Finance Undersecretary Antonette Tionko pointed out that customs brokers will have to help raise the extra P1 trillion each year that the government needs to make massive investments in infrastructure, human capital, and social protection to keep up growth momentum and reduce poverty incidence over the next five years.

“The role you will be playing from this day forward will be crucial in the coming years as our government ramps up its spending activities to foster a sustainable and equitable growth and development,” Tionko said at the recent oath-taking ceremony of new customs brokers.

Tionko said the new government’s full support for the profession of customs brokers is underlined in the Customs Modernization and Tariff Act (CMTA), which has declared it the State’s policy to “give priority attention and support to professionalizing the practice of customs brokers profession in the Philippines which will be beneficial to the country in general and to the economy in particular.”

But just as the current administration has “initiated reforms to bring about the changes that we need to uplift the lives of our impoverished people, so too should the industry promote innovations aimed at predictability, efficiency and transparency,” she said.

“These innovations will ensure that our country continues to attract trade and investments, and remain competitive globally.”

“As you are well aware, the administration targets to spend an additional P1 trillion each year on infrastructure, human capital and social protection to reduce the poverty incidence from 21.5% in 2015 to 14% by 2022,” she said. “This translates to 6 million Filipinos freed from the bonds of poverty.”

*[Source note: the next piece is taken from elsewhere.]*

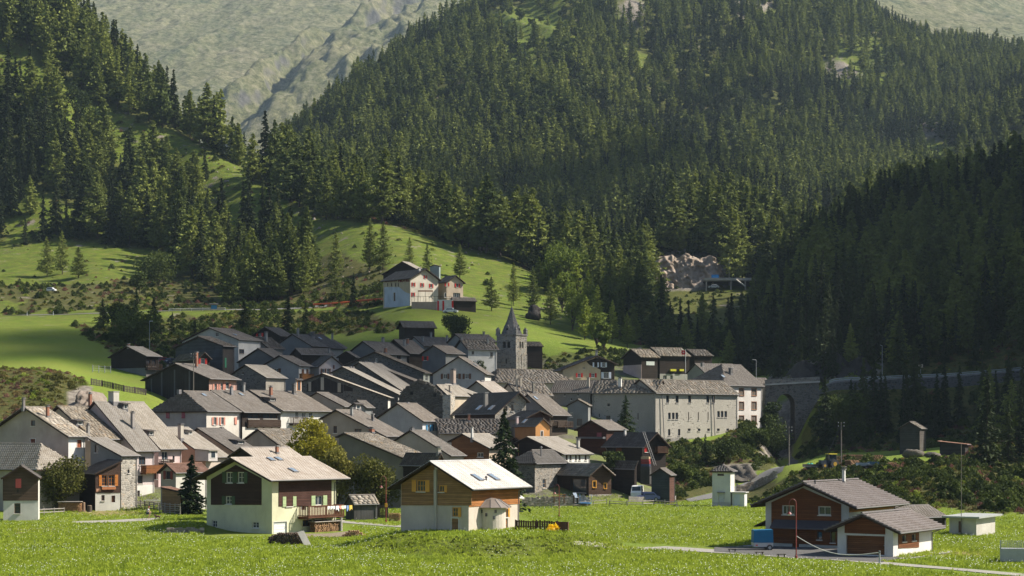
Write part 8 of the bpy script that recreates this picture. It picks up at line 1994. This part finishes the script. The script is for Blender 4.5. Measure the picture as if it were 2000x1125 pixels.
# ---- laundry and flowers on balconies
def laundry():
 rr = random.Random(4); a0, z0, a1, z1 = A.rect('S', 618, 987, 652, 1000)
 cols = ((.75, .75, .74), (.75, .75, .74), (.7, .7, .72), (.75, .76, .75), (.60, .25, .22), (.72, .72, .5), (.75, .75, .75), (.2, .3, .5), (.65, .45, .1))
 names = ('white sheet hanging over the chalet balcony rail', 'white towel next to the sheet on the balcony', 'pale shirt hung on the balcony rail', 'white cloth drooping in the middle of the balcony', 'pink-red garment on the balcony rail', 'cream garment beside the pink-red one', 'white socks cloth near the balcony corner', 'blue garment at the far balcony end', 'orange cloth at the very end of balcony')
 a = a0
 for i, c in enumerate(cols):
  w = rr.uniform(.3, .55); hgt = rr.uniform(.35, .75); a_ = a0 + (a1 - a0 + 1.2) * i / len(cols)
  p = A.P + A.ex * A.fp('S', a_, 0, 1.78).x + A.ey * A.fp('S', a_, 0, 1.78).y; z = z1 - .02 + A.zb
  o = empty('laundry', (p.x, p.y, z), A.rz + R(90), names[i], 'laundry', 'laundry along the balcony'); mb = MB(); n = 5; V = []
  for k in range(n + 1): t = k / n; V += [(w * t, -.02 - .04 * math.sin(t * 9), 0), (w * t + .03, -.05 + .03 * math.sin(t * 7 + 1), -hgt * (.8 + .2 * math.sin(t * 5 + i)))]
  me = np_mesh('cloth', V, [(2 * k, 2 * k + 2, 2 * k + 3, 2 * k + 1) for k in range(n)], plain(c, .9, .1)); link('cloth', me, o)
laundry()
# ---- people
def skin(name, joints, edges, mat, parent, sub=2):
 me = bpy.data.meshes.new(name); me.from_pydata([j[0] for j in joints], edges, []); me.update(); o = link(name, me, parent); me.materials.append(mat)
 md = o.modifiers.new('skin', 'SKIN'); me.skin_vertices[0].data[0].use_root = True
 for i, j in enumerate(joints): me.skin_vertices[0].data[i].radius = j[1] if isinstance(j[1], tuple) else (j[1], j[1])
 s_ = o.modifiers.new('sub', 'SUBSURF'); s_.levels = sub; s_.render_levels = sub
 dg = bpy.context.evaluated_depsgraph_get(); ev = o.evaluated_get(dg); m2 = bpy.data.meshes.new_from_object(ev); o.modifiers.clear(); o.data = m2; m2.materials.clear(); m2.materials.append(mat)
 return o
def cyclist():
 g = at(290, 1016); bk = empty('bicycle', tuple(g), R(3), 'bicycle ridden on the gravel path past the rail fence', 'bicycle'); FR = plain((.08, .09, .12), .4)
 for x in (-.53, .53):
  q = MB(); n = 20
  for k in range(n):
   a, b = 6.2832 * k / n, 6.2832 * (k + 1) / n; q.tube((x + .34 * math.cos(a), 0, .35 + .34 * math.sin(a)), (x + .34 * math.cos(b), 0, .35 + .34 * math.sin(b)), .022, None, 5)
  w_ = q.put('wheel', DARKP, bk); q = MB()
  for k in range(8): a = .785 * k; q.tube((x, 0, .35), (x + .33 * math.cos(a), 0, .35 + .33 * math.sin(a)), .004, None, 3)
  q.put('spokes', STEEL, w_, kind='stuff')
 q = MB(); BB = (-.05, 0, .3); ST = (-.2, 0, .82); HD = (.36, 0, .84)
 for a, b in ((BB, ST), (BB, HD), (ST, HD), (BB, (-.53, 0, .35)), (ST, (-.53, 0, .35)), (HD, (.53, 0, .35))): q.tube(a, b, .018, None, 6)
 q.put('frame', FR, bk); MB().tube((.36, -.27, 1.0), (.36, .27, 1.0), .014).tube((.36, 0, .84), (.36, 0, 1.0), .014).put('handlebar', FR, bk); MB().box(-.34, -.07, .9, -.08, .07, .95).tube(ST, (-.22, 0, .9), .014).put('saddle', DARKP, bk)
 p = empty('person', (g.x, g.y, g.z), R(3), 'cyclist in light top and dark shorts riding along path', 'person'); SK = plain((.45, .27, .19), .6)
 J = [((-.2, 0, 1.0), .145), ((-.14, 0, 1.18), .13), ((-.04, 0, 1.40), .155), ((0, 0, 1.50), .10), ((.03, 0, 1.57), .06),
         ((-.13, .10, .97), .10), ((.20, .11, .80), .075), ((.02, .11, .42), .055), ((-.06, .11, .24), .045), ((.08, .11, .20), .04),
         ((-.13, -.10, .97), .10), ((.24, -.11, .98), .075), ((.10, -.11, .58), .055), ((.02, -.11, .46), .045), ((.16, -.11, .42), .04),
         ((.0, .19, 1.44), .06), ((.12, .24, 1.20), .048), ((.33, .24, 1.04), .034), ((.0, -.19, 1.44), .06), ((.12, -.24, 1.20), .048), ((.33, -.24, 1.04), .034)]
 E = [(0, 1), (1, 2), (2, 3), (3, 4), (0, 5), (5, 6), (6, 7), (7, 8), (8, 9), (0, 10), (10, 11), (11, 12), (12, 13), (13, 14), (2, 15), (15, 16), (16, 17), (2, 18), (18, 19), (19, 20)]
 skin('body', J, E, SK, p)
 skin('shirt', [((-.19, 0, 1.03), .155), ((-.13, 0, 1.2), .15), ((-.04, 0, 1.40), .17), ((0, 0, 1.48), .11), ((.0, .2, 1.44), .08), ((.07, .23, 1.31), .068), ((.0, -.2, 1.44), .08), ((.07, -.23, 1.31), .068)], [(0, 1), (1, 2), (2, 3), (2, 4), (4, 5), (2, 6), (6, 7)], plain((.50, .50, .58), .9), p)
 skin('shorts', [((-.2, 0, 1.0), .155), ((-.13, .10, .96), .115), ((.12, .11, .85), .095), ((-.13, -.10, .96), .115), ((.16, -.11, .98), .095)], [(0, 1), (1, 2), (0, 3), (3, 4)], plain((.02, .03, .07), .9), p)
 hd = MB(); hd.lathe([(.02, -.13), (.062, -.115), (.078, -.06), (.088, 0), (.088, .06), (.068, .11), (.02, .13)], 14, (.06, 0, 1.70)); h_ = hd.put('head', SK, p)
 MB().lathe([(.095, .0), (.10, .05), (.08, .11), (.02, .145)], 14, (.05, 0, 1.71)).put('hair', plain((.35, .10, .05), .8), p)
 MB().hexa([(.13, -.015, 1.68), (.13, .015, 1.68), (.175, .012, 1.675), (.175, -.012, 1.675)], [(.14, -.006, 1.72), (.14, .006, 1.72), (.15, .005, 1.72), (.15, -.005, 1.72)]).put('nose', SK, h_)
 for s in (-1, 1): MB().lathe([(.006, -.006), (.01, 0), (.006, .006)], 6, (.135, s * .032, 1.715)).put('eye', DARKP, h_); MB().box(.04, s * .088 - .008, 1.68, .07, s * .088 + .008, 1.73).put('ear', SK, h_)
 MB().box(.128, -.02, 1.648, .14, .02, 1.655).put('mouth', plain((.3, .08, .07), .6), h_)
 for s in (-1, 1):
  c = Vector((.34, s * .24, 1.03)); pl = MB().box(c.x - .045, c.y - .035, c.z - .02, c.x + .02, c.y + .035, c.z + .02).put('hand', SK, p)
  for k in range(4): y = c.y - .028 + k * .019; MB().tube((c.x + .015, y, c.z + .015), (c.x + .045, y, c.z + .0), .009, .008, 5).tube((c.x + .045, y, c.z), (c.x + .035, y, c.z - .035), .008, .007, 5).put('finger', SK, pl)
  MB().tube((c.x - .01, c.y - s * .03, c.z), (c.x + .02, c.y - s * .045, c.z - .025), .01, .008, 5).put('thumb', SK, pl)
 g2 = at(308, 1015); d = empty('dog', tuple(g2), R(180), 'brown dog trotting behind the bicycle', 'dog'); FU = plain((.12, .075, .05), .9)
 skin('body', [((-.28, 0, .42), .11), ((0, 0, .43), .13), ((.22, 0, .46), .125), ((.36, 0, .56), .075), ((.46, 0, .64), .075), ((.58, 0, .60), .04), ((.22, .08, .30), .05), ((.23, .08, .15), .03), ((.25, .08, .02), .028), ((.22, -.08, .30), .05), ((.27, -.08, .15), .03), ((.30, -.08, .03), .028),
                  ((-.26, .08, .32), .07), ((-.20, .08, .2), .04), ((-.31, .08, .11), .025), ((-.28, .08, .02), .028), ((-.26, -.08, .32), .07), ((-.22, -.08, .2), .04), ((-.36, -.08, .12), .025), ((-.34, -.08, .02), .028), ((-.40, 0, .50), .03), ((-.52, 0, .60), .02)],
         [(0, 1), (1, 2), (2, 3), (3, 4), (4, 5), (2, 6), (6, 7), (7, 8), (2, 9), (9, 10), (10, 11), (0, 12), (12, 13), (13, 14), (14, 15), (0, 16), (16, 17), (17, 18), (18, 19), (0, 20), (20, 21)], FU, d)
 for s in (-1, 1): MB().hexa([(.43, s * .05 - .015, .69), (.48, s * .05 - .015, .69), (.48, s * .05 + .015, .69), (.43, s * .05 + .015, .69)], [(.45, s * .07, .78), (.455, s * .07, .78), (.455, s * .072, .78), (.45, s * .072, .78)]).put('ear', FU, d)
cyclist()
# ================================================================== haze: the air of the valley
def haze():
 t = bpy.data.materials.new('air'); t.use_nodes = True; n = t.node_tree.nodes; n.clear()
 o = n.new('ShaderNodeOutputMaterial'); v = n.new('ShaderNodeVolumePrincipled')
 v.inputs['Color'].default_value = (0.62, 0.82, 1.0, 1); v.inputs['Density'].default_value = 0.000055
 v.inputs['Anisotropy'].default_value = 0.35
 t.node_tree.links.new(v.outputs[0], o.inputs['Volume'])
 tag(MB().box(-15500, -320, -30, 15500, 6400, 1950).put('haze', t), kind='stuff')
haze()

To achieve this goal, she said the administration has set in motion a 10-point socioeconomic agenda that seeks to, among others, institute a progressive tax reform and effective tax collection; accelerate annual infrastructure spending to 5% of GDP; and increase competitiveness and ease of doing business by adopting best practices and relaxing constitutional restrictions on foreign ownership, except on land.

These initiatives will not only jack up public investments, but also spur foreign investments and trade in the country, she said.

“As the government’s partner in nation-building, each of you will hold in your hands, and hopefully not in your pockets, the much-needed revenues that will allow us to build new roads, airports, schools, and other public facilities, as well as fund services our great people badly (need) and rightfully (deserve),” she said.

Given government plans to shift to a federal form of government, she pointed out that “local governments, which largely rely on their share of BIR (Bureau of Internal Revenue) collections, will have a larger piece of the total revenues of the national government, which include contributions from customs collections and other sources.”

“This, obviously, is also another impetus for the government to improve its collection efforts and to raise funds,” she said.

She said that “in line with this, I assure you that we will continue to support a climate conducive to the practice of the profession and to maximize your capabilities and potential.”

According to Tionko, “Businesses, which we expect many of in the coming years as dividends from the measures the Administration has been undertaking, will likewise be dependent on each one of you to facilitate their transactions with ease and nary a taint of ill motive. Your efforts will be their jumping board to spreading goods and services across the country.”

“To operationalize these action plans, with regard to customs,” she said, “we at the DOF have already set in motion public consultations on the drafting of the implementing rules and regulations for the CMTA, which was enacted to modernize rules and procedures for faster trade, reduce opportunities for corruption, improve service delivery and improve supply chain.”

Tionko bared that the Bureau of Customs (BOC) leadership has already issued a number of administrative orders and implemented measures “meant to promote uniformity and consistency in customs rules, and transparency and efficiency in their collection efforts. “

BOC, along with BIR, has recently stepped up the government’s enforcement drive, she said, “seizing P1 billion worth of fake cigarettes, fake tax stamps worth approximately P175 million in taxes, with raw materials, machines for cigarette manufacturing and other paraphernalia.”

Under the CMTA, however, engaging customs brokers is mandatory only for the first two years of the law’s effectivity, becoming optional afterwards.

But according to former customs deputy commissioner Atty. Agaton Teodoro Uvero, tariff specialists, who are likely customs brokers, will continue to be in demand.

CJ Garcia, licensed customs broker and import-export manager of multinational food company Mondelez Philippines, Inc., also noted that transnationals will also still likely hire customs brokers to handle the complicated process of clearing large shipments that are regularly imported.